STEPHEN SONDHEIM

 

(22 March 1930 - 26 November 2021)

Born in New York City to Etta and Herbert Sondheim, Jewish clothing manufacturers, Stephen Sondheim, who has died aged 91, wrote his first musical, By George, at his Pennsylvanian preparatory school. He befriended James, the son of the lyricist Oscar Hammerstein II, who was a great influence on him. After meeting the writer-producer Arthur Laurents and the composer Leonard Bernstein, he wrote the lyrics for West Side Story in 1957, which led to Gypsy (1959) with Ethel Merman and then the first show for which he wrote both music and lyrics, A Funny Thing Happened on the Way to the Forum, a smash hit. Later with Company he hit the jackpot and, with Follies, A Little Night Music, Pacific Overtures, Sweeney Todd, Passion and Sunday in the Park with George, the last winning a Pulitzer Prize, he changed the face of the Broadway musical.

Sadly, the cinema has not served Sondheim particularly well. West Side Story was filmed by Robert Wise in 1961, but it was a very stagey movie, although it did win ten Oscars, an all-time record for a musical. Now Steven Spielberg seems to have made an even better job of it with his 2021 remake. The film of Gypsy (1962) was enjoyable enough but it needed Ethel Merman, if only as a permanent record of her blazing stage performance as Mama Rose. A Funny Thing Happened... was filmed by Richard Lester in 1966 but the comedy, based on the stories from Plautus, did not transfer well from stage to screen, even with such great comic actors as Zero Mostel, Phil Silvers, Jack Gilford and Buster Keaton. Harold Prince's film of A Little Night Music (1977) failed to capture the essence of the stage show, with Elizabeth Taylor miscast as Desiree. Even supported by Diana Rigg, Len Cariou and Hermione Gingold, the film just died the death. The TV recording of Sweeney Todd in 1982 with Angela Lansbury and Len Cariou, from the original stage cast, is just perfect and better than Tim Burton's 2007 film version with Johnny Depp and Helena Bonham Carter.

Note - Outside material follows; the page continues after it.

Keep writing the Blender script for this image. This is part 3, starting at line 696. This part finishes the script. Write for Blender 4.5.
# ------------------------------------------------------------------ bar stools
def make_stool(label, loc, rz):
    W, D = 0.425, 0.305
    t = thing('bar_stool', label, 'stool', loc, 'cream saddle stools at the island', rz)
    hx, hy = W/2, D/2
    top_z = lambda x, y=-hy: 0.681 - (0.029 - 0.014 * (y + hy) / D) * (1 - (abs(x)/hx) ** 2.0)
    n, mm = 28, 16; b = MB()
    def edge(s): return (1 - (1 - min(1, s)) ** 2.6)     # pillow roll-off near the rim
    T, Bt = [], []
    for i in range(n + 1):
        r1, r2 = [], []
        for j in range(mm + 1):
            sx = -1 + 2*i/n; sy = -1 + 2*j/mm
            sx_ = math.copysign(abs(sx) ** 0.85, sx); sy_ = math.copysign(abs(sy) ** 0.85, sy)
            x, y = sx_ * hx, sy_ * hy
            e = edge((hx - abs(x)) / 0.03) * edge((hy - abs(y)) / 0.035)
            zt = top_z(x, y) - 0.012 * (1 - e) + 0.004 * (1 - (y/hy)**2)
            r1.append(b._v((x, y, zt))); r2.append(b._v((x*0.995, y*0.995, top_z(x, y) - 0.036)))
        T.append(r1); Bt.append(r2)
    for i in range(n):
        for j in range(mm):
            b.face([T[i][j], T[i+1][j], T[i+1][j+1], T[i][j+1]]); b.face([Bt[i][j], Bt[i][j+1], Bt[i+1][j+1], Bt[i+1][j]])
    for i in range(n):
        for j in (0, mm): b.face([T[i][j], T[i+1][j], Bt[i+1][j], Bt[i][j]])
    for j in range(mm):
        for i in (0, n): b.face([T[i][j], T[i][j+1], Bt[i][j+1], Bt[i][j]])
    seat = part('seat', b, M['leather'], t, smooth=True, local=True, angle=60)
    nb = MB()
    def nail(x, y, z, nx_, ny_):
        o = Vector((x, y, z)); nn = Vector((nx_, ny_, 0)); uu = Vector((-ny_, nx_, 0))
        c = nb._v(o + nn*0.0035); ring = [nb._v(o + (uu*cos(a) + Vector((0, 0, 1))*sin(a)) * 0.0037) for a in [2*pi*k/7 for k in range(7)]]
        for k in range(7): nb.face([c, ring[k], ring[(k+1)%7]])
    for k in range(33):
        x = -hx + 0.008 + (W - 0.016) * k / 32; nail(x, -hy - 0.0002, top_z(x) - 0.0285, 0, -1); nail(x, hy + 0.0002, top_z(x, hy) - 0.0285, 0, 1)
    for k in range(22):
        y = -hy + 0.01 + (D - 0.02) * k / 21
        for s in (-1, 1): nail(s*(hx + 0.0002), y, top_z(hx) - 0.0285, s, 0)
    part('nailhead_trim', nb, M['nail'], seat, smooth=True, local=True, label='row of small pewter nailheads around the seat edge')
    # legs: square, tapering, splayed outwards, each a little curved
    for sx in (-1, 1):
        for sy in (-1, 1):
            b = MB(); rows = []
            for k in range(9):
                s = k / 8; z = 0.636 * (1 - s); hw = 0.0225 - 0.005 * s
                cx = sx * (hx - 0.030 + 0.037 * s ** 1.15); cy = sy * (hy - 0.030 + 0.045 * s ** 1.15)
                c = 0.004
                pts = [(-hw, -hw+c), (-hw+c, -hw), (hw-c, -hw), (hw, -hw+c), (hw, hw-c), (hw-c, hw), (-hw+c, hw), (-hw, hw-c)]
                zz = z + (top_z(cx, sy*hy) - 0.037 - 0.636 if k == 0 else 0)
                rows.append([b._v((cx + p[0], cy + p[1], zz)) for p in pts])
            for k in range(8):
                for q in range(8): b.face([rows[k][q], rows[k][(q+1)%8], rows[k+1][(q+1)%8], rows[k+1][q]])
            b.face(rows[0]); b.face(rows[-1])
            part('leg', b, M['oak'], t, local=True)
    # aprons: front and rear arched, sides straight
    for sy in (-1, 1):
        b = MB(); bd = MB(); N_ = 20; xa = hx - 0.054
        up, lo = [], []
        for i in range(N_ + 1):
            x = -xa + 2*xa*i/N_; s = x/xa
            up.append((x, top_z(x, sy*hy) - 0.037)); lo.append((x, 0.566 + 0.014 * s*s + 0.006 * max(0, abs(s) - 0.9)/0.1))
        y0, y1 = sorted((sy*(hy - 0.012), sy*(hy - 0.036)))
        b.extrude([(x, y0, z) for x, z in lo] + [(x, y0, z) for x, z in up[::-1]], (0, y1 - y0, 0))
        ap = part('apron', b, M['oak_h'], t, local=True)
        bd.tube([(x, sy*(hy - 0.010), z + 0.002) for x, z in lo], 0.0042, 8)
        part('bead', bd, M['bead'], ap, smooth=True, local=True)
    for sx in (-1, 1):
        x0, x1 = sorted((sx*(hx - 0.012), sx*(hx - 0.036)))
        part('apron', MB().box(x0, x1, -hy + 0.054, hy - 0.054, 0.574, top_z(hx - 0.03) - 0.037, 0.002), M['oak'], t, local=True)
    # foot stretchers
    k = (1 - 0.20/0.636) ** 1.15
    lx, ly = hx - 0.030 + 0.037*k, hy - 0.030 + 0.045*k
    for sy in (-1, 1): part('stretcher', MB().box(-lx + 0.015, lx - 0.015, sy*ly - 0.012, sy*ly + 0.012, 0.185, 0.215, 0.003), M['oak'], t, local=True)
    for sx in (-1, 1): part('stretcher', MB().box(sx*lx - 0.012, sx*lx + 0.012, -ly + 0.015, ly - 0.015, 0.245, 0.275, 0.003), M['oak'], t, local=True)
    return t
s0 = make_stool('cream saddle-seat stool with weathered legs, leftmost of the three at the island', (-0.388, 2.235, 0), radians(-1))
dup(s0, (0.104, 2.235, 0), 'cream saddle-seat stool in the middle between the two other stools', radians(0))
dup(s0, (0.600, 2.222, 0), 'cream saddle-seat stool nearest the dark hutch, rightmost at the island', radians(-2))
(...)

There had been another TV version with Patti Lupone and George Hearn in 2001.

The National Theatre staging of Follies (2017) was streamed to cinemas, allowing movie audiences worldwide to enjoy this great production. What is arguably the best film version of any Sondheim show is Into the Woods (2014) with Meryl Streep, Emily Blunt and James Corden. There have been many other television versions of Sondheim shows including Into the Woods in the productions from San Diego and the American Playhouse television series. Bette Midler played Mama Rose in a complete TV version of Gypsy in 1993 and Imelda Staunton's wonderful performance of Rose at London's Savoy was recorded on DVD in 2015. Pacific Overtures, Passion and Company were all filmed for television, while Merrily We Roll Along survives in a recording of the Harold Pinter Theatre's London production with a film version currently in production courtesy of Richard Linklater.

Even with the passing of Stephen Sondheim there is still plenty to look forward to, starting with Spielberg's West Side Story, then Follies, currently in pre-production under the aegis of Dominic Cooke. And let us not forget the other contributions Sondheim made to the cinema. He wrote music for Warren Beatty's Reds and songs for the same director's Dick Tracy and he wrote the score for Alain Resnais' Stavisky. Finally, over 400 compositions by Stephen Sondheim have been included in films and television programmes. With new movies on the way, perhaps cinema will look again at his body of work and begin filming more of his theatre projects. And just two weeks before he died, Netflix released tick, tick…Boom! in which he was played on screen by Bradley Whitford. You just can't have too much of Sondheim, you know.